Quanto alle accuse dell’ex premier Mario Monti, Renzi le ha ribaltate: «Mon- ti non è il responsabile di tutti i disastri, ma le banche si potevano salvare in quei due anni lì (2012/13, ndr), quando l’Italia disse che non avevamo bisogno di niente, mentre la Germania intervenne». Infine l’autodifesa sulla vicenda singola che le vede eternamente condannato a essere tirato in ballo: «Vorrei che gli italiani sapessero che il mio governo ha commissariato Banca Etruria, e ha commissariato il Cda in cui sedeva il babbo di Maria Elena Boschi – ha asserito il segretario dem –. Se volete parlare dei veri scandali ci sto. Ma non ho niente da rimproverarmi sul decreto delle popolari. E in commissione ci saranno sorpresine», ha concluso. Renzi aveva anche tirato in ballo un precedente: «Chi parla di ingenenze vada a vedere cosa disse Prodi nel 2005...».

Ma ottiene solo il risultato di suscitare un’altra clamorosa bocciatura. «Vedo maldestri tentativi di ricercare precedenti alla improvvida mozione presentata dal Pd», replica a stretto giro, piccato, l’ex premier e fondatore dell’Ulivo, che esclude ogni «parallelismo con una mia presa di posizione del 2005. Il mio intervento di allora - spiega - mirava ad accelerare la approvazione della legge sul risparmio che conteneva il giusto passaggio della carica di Governatore da carica a vita a carica con una scadenza di mandato e che assegnava alla Consob il compito di vigilare sulla concorrenza anche nel sistema bancario».

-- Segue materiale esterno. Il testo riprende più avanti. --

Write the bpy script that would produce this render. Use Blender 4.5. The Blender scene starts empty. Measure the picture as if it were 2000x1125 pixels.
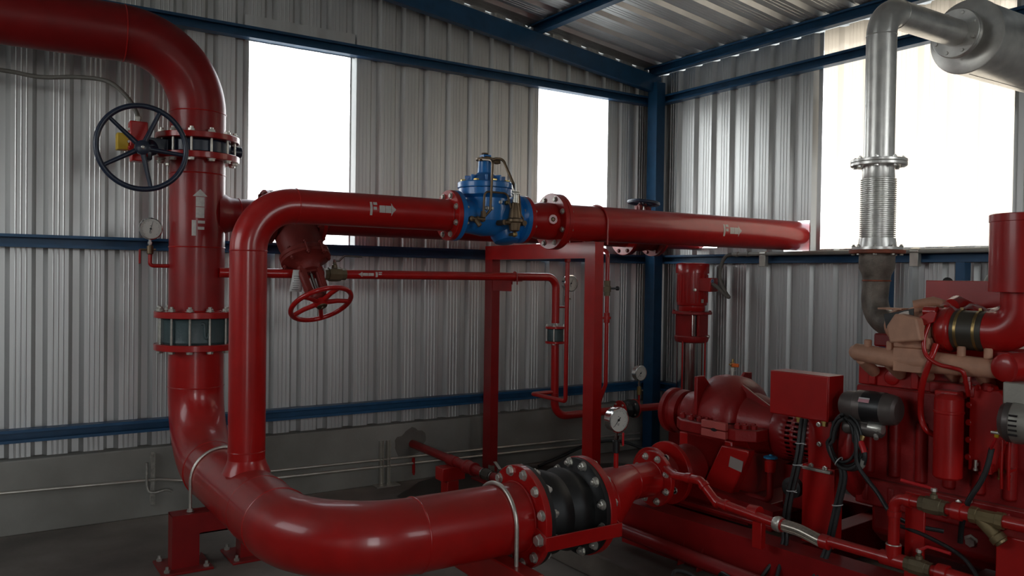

Si tratta di «obiettivi e modalità completamente diversi». Intanto, il solo calendario dei lavori della commissione parlamentare d’inchiesta diventa materia incandescente. Solo dopo la scadenza della carica a fine mese dovrebbe essere sentito il governatore Visco, il cui incontro l’altra sera col presidente della commissione, Casini, è stato fonte di altre polemiche. E la decisione di tenere in stand-by Visco è controversa: la maggioranza parla di necessaria priorità ai magistrati inquirenti Pignatone, procuratore di Roma, e Cappelleri ( Vicenza) prima di sentire, già a novembre, il governatore e il capo della Vigilanza, Carmelo Barbagallo. Infierisce Matteo Salvini: «Renzi attacca Visco perché non vuole che vengano fuori sue responsabilità».